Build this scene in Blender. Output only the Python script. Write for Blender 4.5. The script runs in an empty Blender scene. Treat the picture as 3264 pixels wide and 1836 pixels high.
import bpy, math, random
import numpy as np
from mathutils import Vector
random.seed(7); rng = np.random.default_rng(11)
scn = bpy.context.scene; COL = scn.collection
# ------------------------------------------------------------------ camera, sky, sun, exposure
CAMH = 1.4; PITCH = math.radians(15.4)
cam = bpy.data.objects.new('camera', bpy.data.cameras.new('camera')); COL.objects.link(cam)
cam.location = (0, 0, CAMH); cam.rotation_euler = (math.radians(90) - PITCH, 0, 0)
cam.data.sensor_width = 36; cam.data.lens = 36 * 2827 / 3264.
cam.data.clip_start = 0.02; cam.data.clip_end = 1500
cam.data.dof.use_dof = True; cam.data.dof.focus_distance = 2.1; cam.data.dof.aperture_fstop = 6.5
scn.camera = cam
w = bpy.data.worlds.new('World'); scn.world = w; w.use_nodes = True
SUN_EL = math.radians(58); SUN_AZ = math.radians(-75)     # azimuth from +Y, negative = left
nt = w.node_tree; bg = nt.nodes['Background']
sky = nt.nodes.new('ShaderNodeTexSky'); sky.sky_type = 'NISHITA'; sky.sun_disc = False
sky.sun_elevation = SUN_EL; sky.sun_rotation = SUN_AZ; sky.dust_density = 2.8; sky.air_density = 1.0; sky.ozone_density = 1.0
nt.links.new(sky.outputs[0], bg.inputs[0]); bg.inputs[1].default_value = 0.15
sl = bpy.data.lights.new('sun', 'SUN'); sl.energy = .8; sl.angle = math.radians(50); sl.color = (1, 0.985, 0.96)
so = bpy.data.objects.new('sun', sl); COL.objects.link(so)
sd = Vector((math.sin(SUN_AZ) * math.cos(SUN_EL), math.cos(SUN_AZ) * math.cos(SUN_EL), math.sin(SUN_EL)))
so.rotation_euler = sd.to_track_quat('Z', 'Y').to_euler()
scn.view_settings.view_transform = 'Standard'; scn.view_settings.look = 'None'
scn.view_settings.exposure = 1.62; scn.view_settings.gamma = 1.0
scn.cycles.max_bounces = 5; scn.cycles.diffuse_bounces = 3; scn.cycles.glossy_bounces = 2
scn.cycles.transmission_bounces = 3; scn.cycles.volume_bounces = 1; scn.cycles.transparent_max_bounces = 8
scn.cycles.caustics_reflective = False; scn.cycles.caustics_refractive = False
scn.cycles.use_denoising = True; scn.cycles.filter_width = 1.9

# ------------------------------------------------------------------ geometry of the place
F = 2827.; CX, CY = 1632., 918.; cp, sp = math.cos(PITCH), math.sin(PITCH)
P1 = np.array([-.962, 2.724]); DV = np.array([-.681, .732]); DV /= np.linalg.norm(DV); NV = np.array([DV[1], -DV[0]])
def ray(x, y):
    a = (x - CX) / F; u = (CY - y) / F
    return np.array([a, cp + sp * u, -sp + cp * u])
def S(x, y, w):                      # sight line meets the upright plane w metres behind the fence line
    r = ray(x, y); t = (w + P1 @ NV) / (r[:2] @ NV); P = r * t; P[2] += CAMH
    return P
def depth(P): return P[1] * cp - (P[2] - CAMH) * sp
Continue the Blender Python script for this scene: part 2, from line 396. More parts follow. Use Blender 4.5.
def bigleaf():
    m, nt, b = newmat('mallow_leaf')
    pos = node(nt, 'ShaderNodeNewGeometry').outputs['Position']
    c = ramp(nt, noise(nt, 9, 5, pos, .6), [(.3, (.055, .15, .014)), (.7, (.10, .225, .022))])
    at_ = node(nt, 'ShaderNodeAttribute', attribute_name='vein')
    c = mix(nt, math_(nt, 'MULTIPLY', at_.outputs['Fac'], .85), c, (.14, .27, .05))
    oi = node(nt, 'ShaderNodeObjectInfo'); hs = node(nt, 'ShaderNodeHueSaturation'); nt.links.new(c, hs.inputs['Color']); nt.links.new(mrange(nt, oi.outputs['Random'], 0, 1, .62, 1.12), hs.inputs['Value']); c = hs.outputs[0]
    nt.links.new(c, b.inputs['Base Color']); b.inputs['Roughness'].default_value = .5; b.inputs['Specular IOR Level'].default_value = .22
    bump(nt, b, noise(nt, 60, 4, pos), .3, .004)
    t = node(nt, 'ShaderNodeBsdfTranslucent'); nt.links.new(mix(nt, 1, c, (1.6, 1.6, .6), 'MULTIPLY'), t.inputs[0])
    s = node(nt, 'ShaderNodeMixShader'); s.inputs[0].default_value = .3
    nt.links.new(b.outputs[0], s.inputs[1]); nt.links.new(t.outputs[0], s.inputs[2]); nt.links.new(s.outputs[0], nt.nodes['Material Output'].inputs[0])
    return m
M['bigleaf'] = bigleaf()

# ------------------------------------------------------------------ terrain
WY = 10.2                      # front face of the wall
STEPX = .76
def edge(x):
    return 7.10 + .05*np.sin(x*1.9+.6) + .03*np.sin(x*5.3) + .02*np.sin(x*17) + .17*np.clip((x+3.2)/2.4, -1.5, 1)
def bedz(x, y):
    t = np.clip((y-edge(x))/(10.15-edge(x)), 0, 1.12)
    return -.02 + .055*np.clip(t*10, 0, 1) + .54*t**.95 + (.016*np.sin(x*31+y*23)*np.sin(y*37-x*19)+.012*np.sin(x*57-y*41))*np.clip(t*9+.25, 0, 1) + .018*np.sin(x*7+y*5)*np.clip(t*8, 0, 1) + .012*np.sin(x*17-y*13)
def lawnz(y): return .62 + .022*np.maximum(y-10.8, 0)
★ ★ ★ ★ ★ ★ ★
◆ Directions ◆
Retype the listing above in full, with no alterations.

◆ Worked solution ◆
Build this scene in Blender. Output only the Python script. Write for Blender 4.5. The script runs in an empty Blender scene. Treat the picture as 3264 pixels wide and 1836 pixels high.
import bpy, math, random
import numpy as np
from mathutils import Vector
random.seed(7); rng = np.random.default_rng(11)
scn = bpy.context.scene; COL = scn.collection
# ------------------------------------------------------------------ camera, sky, sun, exposure
CAMH = 1.4; PITCH = math.radians(15.4)
cam = bpy.data.objects.new('camera', bpy.data.cameras.new('camera')); COL.objects.link(cam)
cam.location = (0, 0, CAMH); cam.rotation_euler = (math.radians(90) - PITCH, 0, 0)
cam.data.sensor_width = 36; cam.data.lens = 36 * 2827 / 3264.
cam.data.clip_start = 0.02; cam.data.clip_end = 1500
cam.data.dof.use_dof = True; cam.data.dof.focus_distance = 2.1; cam.data.dof.aperture_fstop = 6.5
scn.camera = cam
w = bpy.data.worlds.new('World'); scn.world = w; w.use_nodes = True
SUN_EL = math.radians(58); SUN_AZ = math.radians(-75)     # azimuth from +Y, negative = left
nt = w.node_tree; bg = nt.nodes['Background']
sky = nt.nodes.new('ShaderNodeTexSky'); sky.sky_type = 'NISHITA'; sky.sun_disc = False
sky.sun_elevation = SUN_EL; sky.sun_rotation = SUN_AZ; sky.dust_density = 2.8; sky.air_density = 1.0; sky.ozone_density = 1.0
nt.links.new(sky.outputs[0], bg.inputs[0]); bg.inputs[1].default_value = 0.15
sl = bpy.data.lights.new('sun', 'SUN'); sl.energy = .8; sl.angle = math.radians(50); sl.color = (1, 0.985, 0.96)
so = bpy.data.objects.new('sun', sl); COL.objects.link(so)
sd = Vector((math.sin(SUN_AZ) * math.cos(SUN_EL), math.cos(SUN_AZ) * math.cos(SUN_EL), math.sin(SUN_EL)))
so.rotation_euler = sd.to_track_quat('Z', 'Y').to_euler()
scn.view_settings.view_transform = 'Standard'; scn.view_settings.look = 'None'
scn.view_settings.exposure = 1.62; scn.view_settings.gamma = 1.0
scn.cycles.max_bounces = 5; scn.cycles.diffuse_bounces = 3; scn.cycles.glossy_bounces = 2
scn.cycles.transmission_bounces = 3; scn.cycles.volume_bounces = 1; scn.cycles.transparent_max_bounces = 8
scn.cycles.caustics_reflective = False; scn.cycles.caustics_refractive = False
scn.cycles.use_denoising = True; scn.cycles.filter_width = 1.9

# ------------------------------------------------------------------ geometry of the place
F = 2827.; CX, CY = 1632., 918.; cp, sp = math.cos(PITCH), math.sin(PITCH)
P1 = np.array([-.962, 2.724]); DV = np.array([-.681, .732]); DV /= np.linalg.norm(DV); NV = np.array([DV[1], -DV[0]])
def ray(x, y):
    a = (x - CX) / F; u = (CY - y) / F
    return np.array([a, cp + sp * u, -sp + cp * u])
def S(x, y, w):                      # sight line meets the upright plane w metres behind the fence line
    r = ray(x, y); t = (w + P1 @ NV) / (r[:2] @ NV); P = r * t; P[2] += CAMH
    return P
def depth(P): return P[1] * cp - (P[2] - CAMH) * sp
Continue the Blender Python script for this scene: part 2, from line 396. More parts follow. Use Blender 4.5.
def bigleaf():
    m, nt, b = newmat('mallow_leaf')
    pos = node(nt, 'ShaderNodeNewGeometry').outputs['Position']
    c = ramp(nt, noise(nt, 9, 5, pos, .6), [(.3, (.055, .15, .014)), (.7, (.10, .225, .022))])
    at_ = node(nt, 'ShaderNodeAttribute', attribute_name='vein')
    c = mix(nt, math_(nt, 'MULTIPLY', at_.outputs['Fac'], .85), c, (.14, .27, .05))
    oi = node(nt, 'ShaderNodeObjectInfo'); hs = node(nt, 'ShaderNodeHueSaturation'); nt.links.new(c, hs.inputs['Color']); nt.links.new(mrange(nt, oi.outputs['Random'], 0, 1, .62, 1.12), hs.inputs['Value']); c = hs.outputs[0]
    nt.links.new(c, b.inputs['Base Color']); b.inputs['Roughness'].default_value = .5; b.inputs['Specular IOR Level'].default_value = .22
    bump(nt, b, noise(nt, 60, 4, pos), .3, .004)
    t = node(nt, 'ShaderNodeBsdfTranslucent'); nt.links.new(mix(nt, 1, c, (1.6, 1.6, .6), 'MULTIPLY'), t.inputs[0])
    s = node(nt, 'ShaderNodeMixShader'); s.inputs[0].default_value = .3
    nt.links.new(b.outputs[0], s.inputs[1]); nt.links.new(t.outputs[0], s.inputs[2]); nt.links.new(s.outputs[0], nt.nodes['Material Output'].inputs[0])
    return m
M['bigleaf'] = bigleaf()

# ------------------------------------------------------------------ terrain
WY = 10.2                      # front face of the wall
STEPX = .76
def edge(x):
    return 7.10 + .05*np.sin(x*1.9+.6) + .03*np.sin(x*5.3) + .02*np.sin(x*17) + .17*np.clip((x+3.2)/2.4, -1.5, 1)
def bedz(x, y):
    t = np.clip((y-edge(x))/(10.15-edge(x)), 0, 1.12)
    return -.02 + .055*np.clip(t*10, 0, 1) + .54*t**.95 + (.016*np.sin(x*31+y*23)*np.sin(y*37-x*19)+.012*np.sin(x*57-y*41))*np.clip(t*9+.25, 0, 1) + .018*np.sin(x*7+y*5)*np.clip(t*8, 0, 1) + .012*np.sin(x*17-y*13)
def lawnz(y): return .62 + .022*np.maximum(y-10.8, 0)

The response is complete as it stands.